Aerospace Industrial Base Can’t Handle The Future: Mitchell Institute

The F-35 aside, the report recommends that the Air Force “resist future participation in any joint aircraft procurement or development programs.”
breakingdefense.com
WASHINGTON: The US aerospace industrial base cannot meet emerging the Air Force’s or the wider military’s needs for rapid innovation to stay ahead of peer competitors, the Mitchell Institute says. 

“What we found was that the structure and business models of today’s aerospace defense industrial base is not configured to invent, develop or deliver the force, the future needs, and certainly not at the pace that a technologically peer adversary will demand,” Heather Penney, senior resident fellow at Mitchell, said today.

“Time is the new offset; adaptation is our new advantage,” said Dave Deptula, the institute’s dean, today.

The aerospace industrial base just isn’t capable of delivering those new capabilities fast enough because it has not been incentivized by the Air Force or DoD to do so, he explained. To change that, Deptula said, the service needs to overhaul how it develops and buys weapon systems as fast as possible — without waiting for overarching DoD policy reforms to kick start its internal efforts.

“To field advanced capabilities at the speed that our warfighters need, the defense industry needs to expand and business models must shift away from sustaining the past toward developing the future, he said. “The Air Force doesn’t have to wait on acquisition reforms, or other policies to make this happen. It can change his procurement paradigms to accelerate its own transformation and rejuvenate the aerospace industry.”

The report, Building an Agile Force: The Imperative for Speed and Adaptation in the U.S. Aerospace Industrial Base, cites three critical industrial base problems that the Air Force must address if it is to meet the goals of Chief of Staff Gen. CQ Brown’s “Accelerate Change or Lose” strategy.
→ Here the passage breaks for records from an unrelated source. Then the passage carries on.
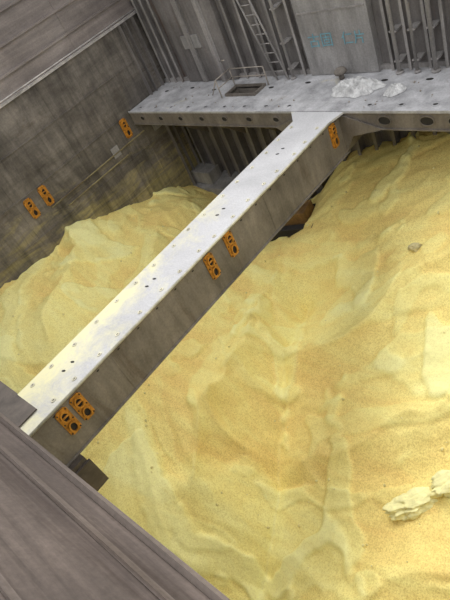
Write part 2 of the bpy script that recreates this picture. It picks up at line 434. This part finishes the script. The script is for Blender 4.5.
def flowset(xr, yr, a, w, fb):
    s = noise.noise(Vector((xr*.26+w*.4, yr*.7+a*.8, 9.2))) + .16*fb
    s3 = noise.noise(Vector((xr*.6+w, yr*1.5, 90.))) + .22*fb
    rdg = 1-abs(noise.noise(Vector((xr*.28+.4*w, yr*1.0+.4*a, 31.))))*2
    rdg2 = 1-abs(noise.noise(Vector((xr*.8+.6*w, yr*2.2+.4*a, 35.))))*2
    rill = noise.noise(Vector((xr*.5, yr*3.2+a, 41.)))
    return sst(.05,.17,s), sst(.23,.30,s3), rdg, rdg2, rill
cR, sR = math.cos(-.35), math.sin(-.35); cL, sL = math.cos(.65), math.sin(.65)
crust = np.zeros(len(pts))
for i,(x,y) in enumerate(pts):
    a = noise.noise(Vector((x*.4, y*.4, 3.1)))
    w = noise.noise(Vector((x*.9+7, y*.9, 1.7)))
    fb = .5*noise.noise(Vector((x*2.4,y*2.4,77.)))+.25*noise.noise(Vector((x*5,y*5,78.)))
    k = sst(-9.6,-7.6, x+.25*(y-5))
    R = flowset(x*cR-y*sR, x*sR+y*cR, a, w, fb) if k > 0 else (0,)*5
    L = flowset(x*cL-y*sL, x*sL+y*cL, a, w, fb) if k < 1 else (0,)*5
    c, c3, rdg, rdg2, rill = [p*k+q*(1-k) for p,q in zip(R,L)]
    s2 = noise.noise(Vector((x*.7+a, y*.55-w*.4, 20.))) + .16*fb
    c2 = sst(.20,.26,s2)
    Z[i] += a*.14 + .05*c + .08*c2 + .045*c3 + .08*rdg + .035*rdg2 + .018*rill + .022*fb + .006*noise.noise(Vector((x*9,y*9,2)))
    crust[i] = .35*c+.40*c2+.25*c3 - .1*a + .22*(rdg-.7)
me = bpy.data.meshes.new('sulphur_cargo_pile')
faces = [(j*nx+i, j*nx+i+1, (j+1)*nx+i+1, (j+1)*nx+i) for j in range(ny-1) for i in range(nx-1)]
me.from_pydata([(float(p[0]),float(p[1]),float(z)) for p,z in zip(pts,Z)], [], faces)
at = me.attributes.new('crust','FLOAT','POINT'); at.data.foreach_set('value', crust.astype(np.float32))
me.polygons.foreach_set('use_smooth', [True]*len(faces))
me.materials.append(M_cargo); me.update()
ob = bpy.data.objects.new('sulphur_cargo_pile', me); scene.collection.objects.link(ob)
Zg = Z.reshape(ny,nx)
def ground(x,y):
    return float(Zg[min(ny-1,max(0,int(round((y-ys[0])/(ys[1]-ys[0]))))), min(nx-1,max(0,int(round((x-xs[0])/(xs[1]-xs[0])))))])

def chunk(name, x, y, sx, sy, sz, mat, seed, rz=0, tilt=0):
    bm = bmesh.new(); bmesh.ops.create_icosphere(bm, subdivisions=5, radius=1)
    R = Matrix.Rotation(rz,3,'Z') @ Matrix.Rotation(tilt,3,'Y')
    for v in bm.verts:
        p = v.co.copy(); k = 1+.5*noise.noise(p*1.1+Vector((seed,0,0)))+.3*noise.noise(p*3+Vector((seed,2,0)))+.12*noise.noise(p*8)+.05*noise.noise(p*18)
        p *= k; p.z = math.copysign(abs(p.z)**.7, p.z)
        v.co = R @ Vector((p.x*sx, p.y*sy, p.z*sz))
    for f in bm.faces: f.smooth = True
    o = finish(bm, name, [mat]); o.location = (x, y, ground(x,y)+sz*.1); return o
chunk('caked_sulphur_slab', -3.5, 3.75, .50, .22, .12, M_chunk, 1.3, .75, -.2)
chunk('caked_sulphur_slab', -3.0, 4.3, .5, .22, .11, M_chunk, 5.3, .9, -.15)
chunk('sulphur_lump', -2.95, 6.5, .18, .10, .10, M_greychunk, 2.2, .9)
chunk('sulphur_lump', -5.7, 8.6, .15, .09, .09, M_greychunk, 3.7, .3)
bm = bmesh.new()
for i in range(160):
    x = random.uniform(-15.5,2); y = random.uniform(.6,11.5); r = random.uniform(.012,.04)
    g = bmesh.ops.create_icosphere(bm, subdivisions=1, radius=r, matrix=Matrix.Translation((x,y,ground(x,y)+r*.3)))
    for v in g['verts']: v.co += Vector([random.uniform(-.3,.3)*r for _ in range(3)])
finish(bm, 'scattered_sulphur_crumbs', [M_crumb])

# ------------------------------------------------------------ crumpled bags on the deck
def bag(x, y, sx, sy, h, seed):
    bm = bmesh.new(); nn = 60
    g = [[None]*nn for _ in range(nn)]
    for i in range(nn):
        for j in range(nn):
            u, v = i/(nn-1)*2-1, j/(nn-1)*2-1
            r = math.hypot(u,v); a = math.atan2(v,u)
            m = max(abs(u),abs(v)); q = m/max(r,1e-6)
            uu, vv = u*q, v*q
            k = 1+.3*noise.noise(Vector((math.cos(a)*1.8,math.sin(a)*1.8,seed)))+.1*noise.noise(Vector((math.cos(a)*6,math.sin(a)*6,seed)))
            f1 = 1-abs(noise.noise(Vector((u*2.2,v*2.2,seed))))*2.2
            f2 = 1-abs(noise.noise(Vector((u*5,v*4,seed+3))))*2.2
            zz = (1-m**3)*h*(.25+.35*max(0,f1)+.3*max(0,f2))
            g[i][j] = bm.verts.new((x+uu*sx*k, y+vv*sy*k, .012+max(0,zz)))
    for i in range(nn-1):
        for j in range(nn-1): bm.faces.new([g[i][j],g[i+1][j],g[i+1][j+1],g[i][j+1]]).smooth = True
    finish(bm, 'crumpled_jumbo_bag', [M_bag])
bag(-8.0, 11.0, .66, .38, .30, 2.1)
bag(-6.9, 10.85, .24, .26, .18, 5.1)
bm = bmesh.new()
for i in range(60):
    x = random.uniform(-15.5,-4); y = random.uniform(YF+.1,YB-.4); r = random.uniform(.010,.028)
    g = bmesh.ops.create_icosphere(bm, subdivisions=1, radius=r, matrix=Matrix.Translation((x,y,r*.8)))
finish(bm, 'deck_debris', [M_rail])

# ------------------------------------------------------------ small bulldozer behind the girder
dz = empty('bulldozer', (-10.8, 10.0, ground(-10.5,10.1)-.2)); dz.rotation_euler = (0,-.1,.25); dz.scale = (.8,.8,.8)
bm = bmesh.new()
for sy in (-.75, .45):
    prism(bm, [(-1.2,sy,.1),(-1.0,sy,0),(1.0,sy,0),(1.25,sy,.15),(1.25,sy,.45),(1.0,sy,.62),(-1.0,sy,.62),(-1.2,sy,.5)], (0,.3,0), 0)
finish(bm, 'tracks', [M_dark], dz, .02)
bm = bmesh.new(); box(bm, -.1,1.1,-.42,.42,.35,1.05,0); box(bm, -1.1,-.1,-.5,.5,.35,.85,0)
prism(bm, [(1.45,-1,.05),(1.6,-1,.0),(1.5,-1,.4),(1.6,-1,.8),(1.5,-1,.8),(1.4,-1,.4)], (0,2,0), 0)
for sy in (-.85,.8): box(bm, .2,1.45,sy,sy+.06,.25,.35,0)
finish(bm, 'body_and_blade', [M_brown], dz, .02)
bm = bmesh.new()
for x in (-1.0,-.15):
    for y in (-.42,.42): cyl(bm, (x,y,.8), (x,y,1.6), .035, 0, 8)
box(bm, -1.1,-.05,-.5,.5,1.6,1.66,0); box(bm, -.9,-.5,-.2,.2,.85,1.15,1)
finish(bm, 'canopy', [M_brown, M_dark], dz)

bm = bmesh.new()
pr = None
for i in range(14):
    t = i/13; p = Vector((-3.9+1.1*t, -.35-.75*t+.04*math.sin(t*9), 0))
    tt = (p.y-YN)/(-1.5-YN); p.z = ZC+.12+(4.75-ZC-.12)*tt+.04
    if pr: cyl(bm, pr, p, .035, 0, 8)
    pr = p
finish(bm, 'mooring_rope', [M_rope])

# ------------------------------------------------------------ light
w = bpy.data.worlds.new('overcast_sky'); scene.world = w; w.use_nodes = True
bg = w.node_tree.nodes['Background']; bg.inputs['Color'].default_value = (.98,.98,1,1); bg.inputs['Strength'].default_value = 1.45
sl = bpy.data.lights.new('hazy_sun','SUN'); sl.energy = 2.3; sl.angle = math.radians(32); sl.color = (1,.975,.93)
so = bpy.data.objects.new('hazy_sun', sl); scene.collection.objects.link(so)
so.rotation_euler = Vector((-.85,.50,1)).to_track_quat('Z','Y').to_euler()

# ------------------------------------------------------------ camera
cam = bpy.data.cameras.new('camera'); co = bpy.data.objects.new('camera', cam); scene.collection.objects.link(co)
cam.sensor_fit = 'VERTICAL'; cam.sensor_height = 24; cam.lens = 561/600*24; cam.clip_start = .05
back = Vector((.670,-.411,.617)).normalized()
right = Vector((.708,.605,-.365)); right = (right-back*right.dot(back)).normalized()
up = back.cross(right)
M = Matrix((right, up, back)).transposed().to_4x4(); M.translation = (0,0,6)
co.matrix_world = M
scene.camera = co
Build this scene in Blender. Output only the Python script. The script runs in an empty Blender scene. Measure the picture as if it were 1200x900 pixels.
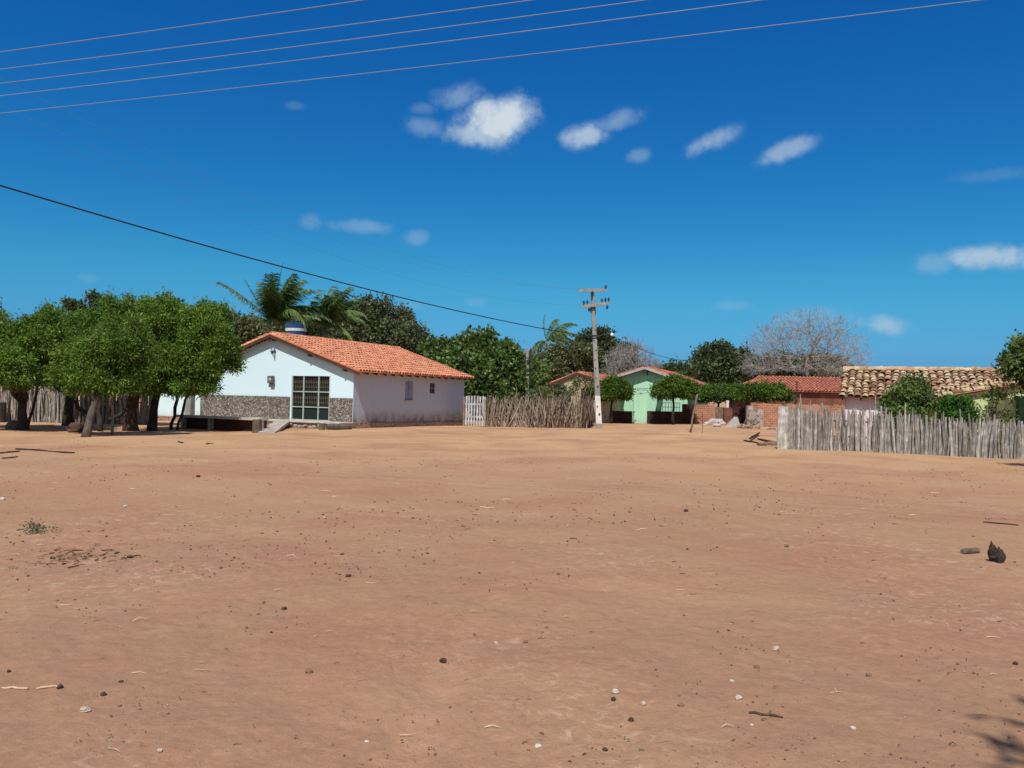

  • Lack of competition among today’s few, vertically integrated mega-corporations, resulting from a paucity of development opportunities. The report notes that in the 1950s there were 19 companies building fighter aircraft; now there are two.
  • A shift in defense sector skill sets from those needed to innovate to those focused on integration. This focus “limits innovation,” because it is tied to legacy platforms and thus creates a “barrier to advancing capability.”
  • “Sustainment as a primary profit center disincentivizes innovation and new designs.”